Sie hoffen immer noch

Marianna Karakoulaki | Dimitris Tosidis
4. April 2017

Ein Jahr nach dem Flüchtlingsabkommen und der Schließung der Balkanroute warten noch tausende Migranten auf eine Zukunft im Norden Europas. Marianna Karakoulaki und Dimitris Tosidis berichten aus Thessaloniki.

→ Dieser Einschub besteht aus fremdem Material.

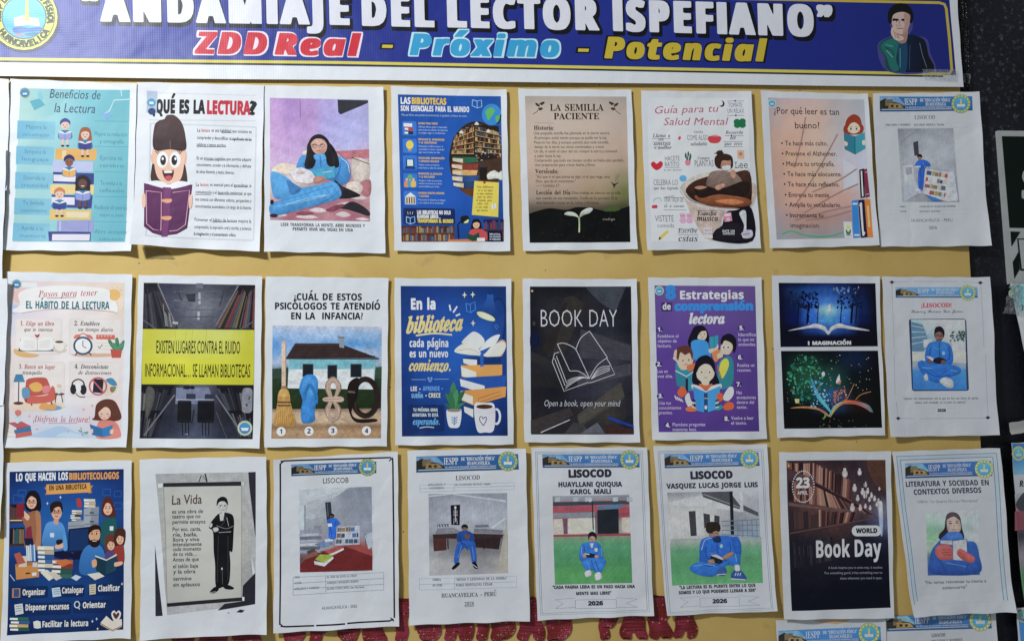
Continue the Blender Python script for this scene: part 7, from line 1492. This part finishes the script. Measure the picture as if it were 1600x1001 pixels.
# ---- literature and society
s = cover('tilted white cover with blue triple lines, photo of a reader in red gloves', (1380, 690), 3.218, (33, 45, 565, 28, 628, 840, 125, 865), 24, z0=.006, wr=.001, bl=.006, br=.004, bot=.004, right=.004)
a = s.part('border_line')
for k in range(3):
    d = k * 9; c = ('54708c', '7ca0bc', '54708c')[k]; a.l(c, 3.4, 54 + d, 70 + d, 136 + d * .9, 806 - d); a.l(c, 3.4, 54 + d, 70 + d, 548 - d, 54 + d); a.l(c, 3.4, 548 - d, 54 + d, 594 - d, 784)
a.l('a0a8b0', 2, 136, 806, 594, 782)
letterhead(s, (96, 106, 522, 92, 526, 166, 98, 180), (488, 132, 44), ('325e94', '2a5288'))
a = s.part('heading'); a.t('34343f', 'LITERATURA Y SOCIEDAD EN', 102, 222, 510, 26, 'b', .008, y1=212); a.t('34343f', 'CONTEXTOS DIVERSOS', 142, 262, 474, 26, 'b', .008, y1=250); a.t('686874', 'OBRA: "La Guerra De Los Marcianos"', 160, 304, 460, 13, 'r', .006, y1=296)
a = s.part('photo'); a.g((198, 352, 462, 334, 466, 660, 208, 664), ['9ca4a0 a0aaa8 a4aca8 a0a8a4', '8ca494 94a8a0 9cacA4 98a8a4', '74987c 7c9c88 94a8a0 a0aeac', '7ca080 88a494 98a8a4 a4b0b0', '8cac8c 7c9088 8c989c 98a4ac', '54707c 4c6488 4c6484 60748c', '3c5880 34548c 34548c 4c6484', '34508c 345490 34508c 3c547c'])
a.l('d0dcd0', 5, 204, 490, 250, 500, 200, 530, sm=True); a.l('6ca870', 5, 204, 470, 250, 490, sm=True)
a = s.part('reader_picture')
a.m('2c242c', 296, 390, 306, 358, 336, 348, 366, 366, 380, 430, 390, 480, 340, 490, 270, 484, 264, 460, 290, 430); a.m('b89084', 304, 380, 330, 360, 360, 372, 374, 420, 366, 446, 336, 452, 308, 440); a.m('4c3e44', 300, 388, 306, 360, 336, 350, 364, 364, 372, 392, 340, 370, 312, 380); a.l('2c1c1c', 4, 314, 404, 328, 404); a.l('2c1c1c', 4, 346, 402, 360, 402); a.l('4c3430', 3, 312, 396, 328, 394); a.l('4c3430', 3, 346, 393, 361, 394); a.l('9c7064', 4, 338, 406, 340, 422); a.l('1f3c74', 5, 300, 470, 290, 540, sm=True); a.l('1f3c74', 5, 400, 480, 420, 540, sm=True); a.l('6c8cc4', 4, 236, 540, 230, 600, sm=True); a.l('6c8cc4', 4, 448, 530, 454, 600, sm=True); a.l('6c8cc4', 4, 310, 464, 370, 466, sm=True); a.l('98605c', 4, 326, 434, 346, 433)
a.m('345c9c>28488c', 214, 600, 226, 540, 256, 500, 300, 456, 330, 446, 370, 450, 400, 490, 446, 500, 464, 560, 464, 650, 300, 664, 220, 650); a.m('3c68ac', 304, 450, 340, 446, 374, 452, 380, 480, 330, 486, 300, 474); a.l('24407c', 4, 250, 560, 300, 640); a.l('24407c', 4, 430, 560, 390, 650); a.l('5478b4', 4, 300, 600, 400, 620)
a = s.part('book_picture'); a.p('5c5c88', 262, 490, 330, 484, 336, 584, 326, 584); a.p('c0bcbc', 334, 492, 402, 484, 406, 590, 336, 586); a.p('b8b0b4', 270, 490, 330, 490, 332, 510, 272, 504)
a.m('a85450', 244, 550, 256, 516, 290, 510, 326, 520, 334, 560, 326, 584, 270, 584); a.m('a85450', 354, 546, 372, 530, 410, 552, 442, 574, 430, 600, 390, 590, 360, 566); [a.l('84403f', 3, 272 + k * 4, 536 + k * 12, 320, 534 + k * 14) for k in range(3)]; [a.l('84403f', 3, 362, 546 + k * 10, 396, 562 + k * 9) for k in range(3)]
a = s.part('quotation'); a.t('4c4c58', '"No temas reinventar tu mente a', 194, 706, 496, 15, 'r', .012, y1=696); a.t('4c4c58', 'estancarte"', 280, 732, 402, 15, 'r', .012, y1=726)
s.done()

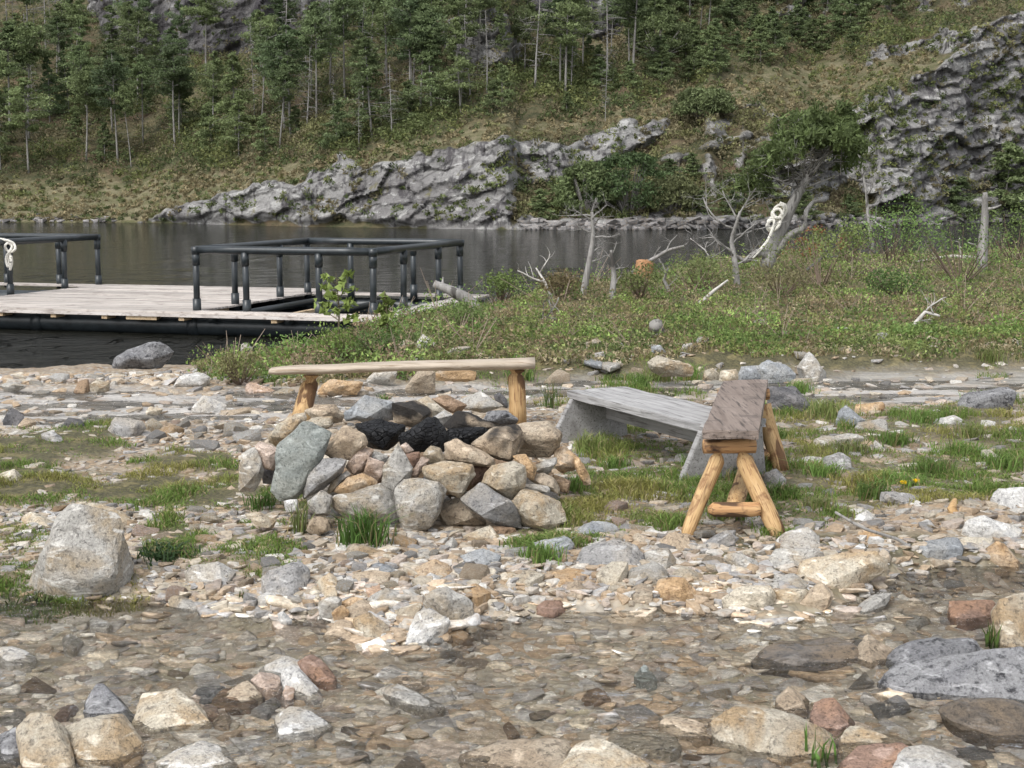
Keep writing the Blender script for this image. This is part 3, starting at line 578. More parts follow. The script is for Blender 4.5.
for i in range(26):      # hidden core of the pile, seen only through its gaps
    a=rg.rand()*6.28; q=rg.rand()**.5; x=-.36+q*.66*math.cos(a); y=7.55+q*.45*math.sin(a); s=.09+.05*rg.rand(); z=.04+(1-q)*.14
    me=rockmesh('rock',rockpts(rg,s,s*.9,s*.7),s*2,1,i); me.materials.append(RM['brown' if i%2 else 'grey'])
    tag(link('rock',me,None,(x,y,z)),'rough stone in the shadowed gaps inside the stacked fire pit wall','rock','core stones of the fire pit')
# charred wood in the hearth
def charred(crop,poly,label,d,name='charred_log'):
    o=traced(crop,poly,'dark',label,d,1.1,'charred wood in the fire pit',name,cat='charred log'); o.data.materials.clear(); o.data.materials.append(M_char)
charred('A',[640,180,760,155,890,190,880,240,800,310,700,290,690,240],'round black charred log end at the left of the hearth',7.45)
charred('B',[0,240,140,150,180,150,245,225,240,310,60,312,20,290],'black charred timber block with cracked squares in the middle of the hearth',7.32)
charred('B',[240,200,440,190,460,215,390,250,350,275,240,270],'black charred log behind the brown tan stone at the right of the hearth',7.5)
# loose stones, traced one by one ------------------------------------------------
T('X',[65,507,84,505,119,515,127,530,127,570,115,583,60,592,30,583,38,565,50,545,60,525],'pale','largest boulder, pale grey with a bluish top, standing at the left stream edge',th=.8,name='boulder',cat='boulder')
T('C',[350,490,440,510,510,545,510,570,480,575,400,560],'cream','cream stone peeping out behind the big left boulder')
T('C',[290,50,310,5,345,0,355,40,330,55],'brown','upright dark brown stone in the shallow water on the left')
T('C',[350,20,380,0,430,10,425,35,355,45],'cream','low cream stone right of the upright dark brown one in the water')
T('C',[15,160,45,110,90,140,85,185,40,185],'dark','dark grey pointed stone at the left edge of the photo beyond the grass')
T('C',[70,180,100,150,140,165,130,195],'tan','small orange tan stone beside the dark pointed stone at the left')
T('C',[160,215,210,200,250,235,240,255,180,245],'grey','grey block standing in the left grass patch')
T('C',[240,190,270,150,320,160,335,195],'dark','dark grey stone at the water side of the left grass patch')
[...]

Riskante Flucht von Flüchtlingen aus Griechenland
Bild: DW/D. Tosidis

In dem kleinen griechischen Dorf Idomeni an der Grenze zu Mazedonien drängten sich im vergangenen Jahr tausende von Flüchtlingen. Einige Tage zuvor war das EU-Türkei-Abkommen in Kraft getreten, doch viele der Migranten hofften noch, die Grenze werde sich für sie wieder öffnen. Heute ist es in Idomeni still. Ein Schild mit dem Wort "Hoffnung" und der Zaun zwischen beiden Ländern sind die einzige Erinnerung an die Tatsache, dass dies einmal Europas größtes Flüchtlingslager war. Zu dem Gelände, wo sich das Lager befand, ist der Zutritt verboten. Von Zeit zu Zeit kommen freiwillige Flüchtlingshelfer aus dem Ausland hierher, aber sie werden dann schnell zur örtlichen Polizeiwache gebracht und dort befragt. Journalisten brauchen eine Genehmigung der griechischen Behörden, wenn sie den Ort aufsuchen wollen, und werden dann von Offizieren der griechischen Streitkräfte begleitet.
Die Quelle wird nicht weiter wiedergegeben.